ボローニャ市街地はさほど区画整備がされているわけではないため、 写真のような小道も多数。
それが良いのです。
おやつの時間です
イタリアは自転車の利用が盛んな国で、多くの自転車が行き交います。
一方で、こんな可哀想なことになっている自転車もちらほら、、、

ボローニャの締めはスピリッツとビール。
イタリアはワインだけの国ではありません。むしろ「軽く一杯」の選択肢として、スピリッツやビールは至極メジャーなものだそうです。

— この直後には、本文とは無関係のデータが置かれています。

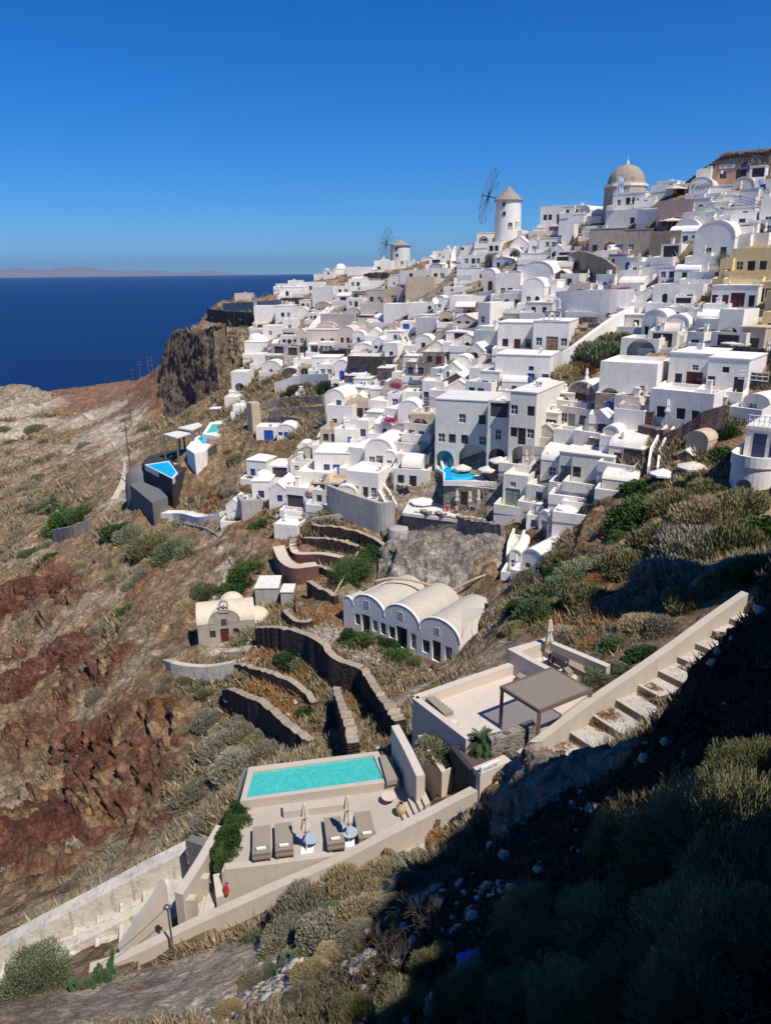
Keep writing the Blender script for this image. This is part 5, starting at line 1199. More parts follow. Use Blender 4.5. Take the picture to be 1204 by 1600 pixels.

オレンジや各種スパイスを用いて香りづけがされたパドヴァ生まれのリキュール「Aperol」を一杯。
イタリアの食前酒としては最もメジャーなもののひとつです。
イタリアのビールはすっきりとして軽い喉越しが特徴。
「ハイネケン」や「バドワイザー」が好きな方にはぴったりな気がします。

一瞬のボローニャ滞在でしたが、貴重な時間を作ってくれたカップルに感謝です。ありがとうございました!
(この後数日一緒に過ごした後、日本とイタリアの遠距離交際に突入したそうです。彼らの将来に幸あれ!)

そうして私の2日間の弾丸旅行も終わり。
時速160kmで爆走する「普通電車()」で無事リミニに帰ったのでした。

イタリアの鉄道の特徴の一つはその駅間距離の長さ。
各駅停車とはいえ、一駅間で10分かかるのは当たり前。
古代ローマ時代から残るエミリア街道に沿って、ガンガンスピードを出していきます。
リミニに帰ってきました。
今日ボローニャからお世話になったのはフランス・アルストム社製の車両。
通勤・近郊形車両ですが、日本の在来線特急車両を凌ぐパワーを誇るバケモノ通勤列車です。

おわりに

ここまでお付き合いいただきありがとうございました。

長い1日でした。1日のゴールが「帰る」だけとは思えなくらい、濃い1日を過ごしたように思います。関わっていただいた皆さま、ありがとうございました。
そしてなかなか本題の「大学院」に入らないじゃないか!と思われる方もいるかもしれません。私も同感です。そろそろタイトル詐欺だと言われても反論できない領域に入ってきているような気がして危機感を覚えています。

あと数本は、どちらかというと旅行記のような記事が続くかもしれません(あまりにネタが溜まってしまったため、何から書こうか整理しているところです)あらかじめご了承ください。ちゃんと勉強もしてます。

次回はまだ検討中ですが、イタリア内部の小国「サンマリノ」での神社参拝の様子か、授業〜試験までの最初の学期の振り返りのいずれかにしたいと思います。